Would you return all of this data exactly, leaving nothing out?

▶

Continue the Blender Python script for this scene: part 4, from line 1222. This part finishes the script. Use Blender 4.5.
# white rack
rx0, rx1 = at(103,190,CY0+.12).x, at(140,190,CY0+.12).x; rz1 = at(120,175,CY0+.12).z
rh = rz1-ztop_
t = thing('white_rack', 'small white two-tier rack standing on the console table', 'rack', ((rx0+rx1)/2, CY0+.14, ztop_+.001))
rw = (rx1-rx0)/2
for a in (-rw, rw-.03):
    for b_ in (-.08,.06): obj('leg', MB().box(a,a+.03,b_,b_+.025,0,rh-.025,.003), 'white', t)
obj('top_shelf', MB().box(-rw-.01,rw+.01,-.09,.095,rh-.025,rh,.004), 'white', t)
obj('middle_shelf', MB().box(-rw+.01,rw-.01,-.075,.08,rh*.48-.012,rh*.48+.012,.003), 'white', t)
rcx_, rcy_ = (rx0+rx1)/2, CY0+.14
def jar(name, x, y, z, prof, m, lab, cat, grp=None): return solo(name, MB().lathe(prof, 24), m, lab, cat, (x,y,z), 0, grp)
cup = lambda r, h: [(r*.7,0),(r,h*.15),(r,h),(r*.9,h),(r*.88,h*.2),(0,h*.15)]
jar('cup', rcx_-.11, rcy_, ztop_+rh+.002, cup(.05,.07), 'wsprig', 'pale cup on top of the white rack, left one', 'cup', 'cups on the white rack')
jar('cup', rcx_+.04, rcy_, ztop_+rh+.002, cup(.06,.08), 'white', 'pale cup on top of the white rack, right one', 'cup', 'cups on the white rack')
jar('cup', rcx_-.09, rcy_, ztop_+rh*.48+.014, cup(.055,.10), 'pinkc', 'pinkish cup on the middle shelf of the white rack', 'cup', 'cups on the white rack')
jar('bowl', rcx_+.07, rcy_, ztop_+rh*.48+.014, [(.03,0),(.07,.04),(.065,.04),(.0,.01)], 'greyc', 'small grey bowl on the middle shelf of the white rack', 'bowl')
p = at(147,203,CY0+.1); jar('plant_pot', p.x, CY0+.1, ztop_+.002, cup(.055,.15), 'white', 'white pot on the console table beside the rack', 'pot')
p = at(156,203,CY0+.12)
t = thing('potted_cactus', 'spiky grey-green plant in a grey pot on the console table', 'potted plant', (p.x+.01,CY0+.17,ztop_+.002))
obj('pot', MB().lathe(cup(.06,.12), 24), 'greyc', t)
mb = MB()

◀

▸ Solution to the problem
Continue the Blender Python script for this scene: part 4, from line 1222. This part finishes the script. Use Blender 4.5.
# white rack
rx0, rx1 = at(103,190,CY0+.12).x, at(140,190,CY0+.12).x; rz1 = at(120,175,CY0+.12).z
rh = rz1-ztop_
t = thing('white_rack', 'small white two-tier rack standing on the console table', 'rack', ((rx0+rx1)/2, CY0+.14, ztop_+.001))
rw = (rx1-rx0)/2
for a in (-rw, rw-.03):
    for b_ in (-.08,.06): obj('leg', MB().box(a,a+.03,b_,b_+.025,0,rh-.025,.003), 'white', t)
obj('top_shelf', MB().box(-rw-.01,rw+.01,-.09,.095,rh-.025,rh,.004), 'white', t)
obj('middle_shelf', MB().box(-rw+.01,rw-.01,-.075,.08,rh*.48-.012,rh*.48+.012,.003), 'white', t)
rcx_, rcy_ = (rx0+rx1)/2, CY0+.14
def jar(name, x, y, z, prof, m, lab, cat, grp=None): return solo(name, MB().lathe(prof, 24), m, lab, cat, (x,y,z), 0, grp)
cup = lambda r, h: [(r*.7,0),(r,h*.15),(r,h),(r*.9,h),(r*.88,h*.2),(0,h*.15)]
jar('cup', rcx_-.11, rcy_, ztop_+rh+.002, cup(.05,.07), 'wsprig', 'pale cup on top of the white rack, left one', 'cup', 'cups on the white rack')
jar('cup', rcx_+.04, rcy_, ztop_+rh+.002, cup(.06,.08), 'white', 'pale cup on top of the white rack, right one', 'cup', 'cups on the white rack')
jar('cup', rcx_-.09, rcy_, ztop_+rh*.48+.014, cup(.055,.10), 'pinkc', 'pinkish cup on the middle shelf of the white rack', 'cup', 'cups on the white rack')
jar('bowl', rcx_+.07, rcy_, ztop_+rh*.48+.014, [(.03,0),(.07,.04),(.065,.04),(.0,.01)], 'greyc', 'small grey bowl on the middle shelf of the white rack', 'bowl')
p = at(147,203,CY0+.1); jar('plant_pot', p.x, CY0+.1, ztop_+.002, cup(.055,.15), 'white', 'white pot on the console table beside the rack', 'pot')
p = at(156,203,CY0+.12)
t = thing('potted_cactus', 'spiky grey-green plant in a grey pot on the console table', 'potted plant', (p.x+.01,CY0+.17,ztop_+.002))
obj('pot', MB().lathe(cup(.06,.12), 24), 'greyc', t)
mb = MB()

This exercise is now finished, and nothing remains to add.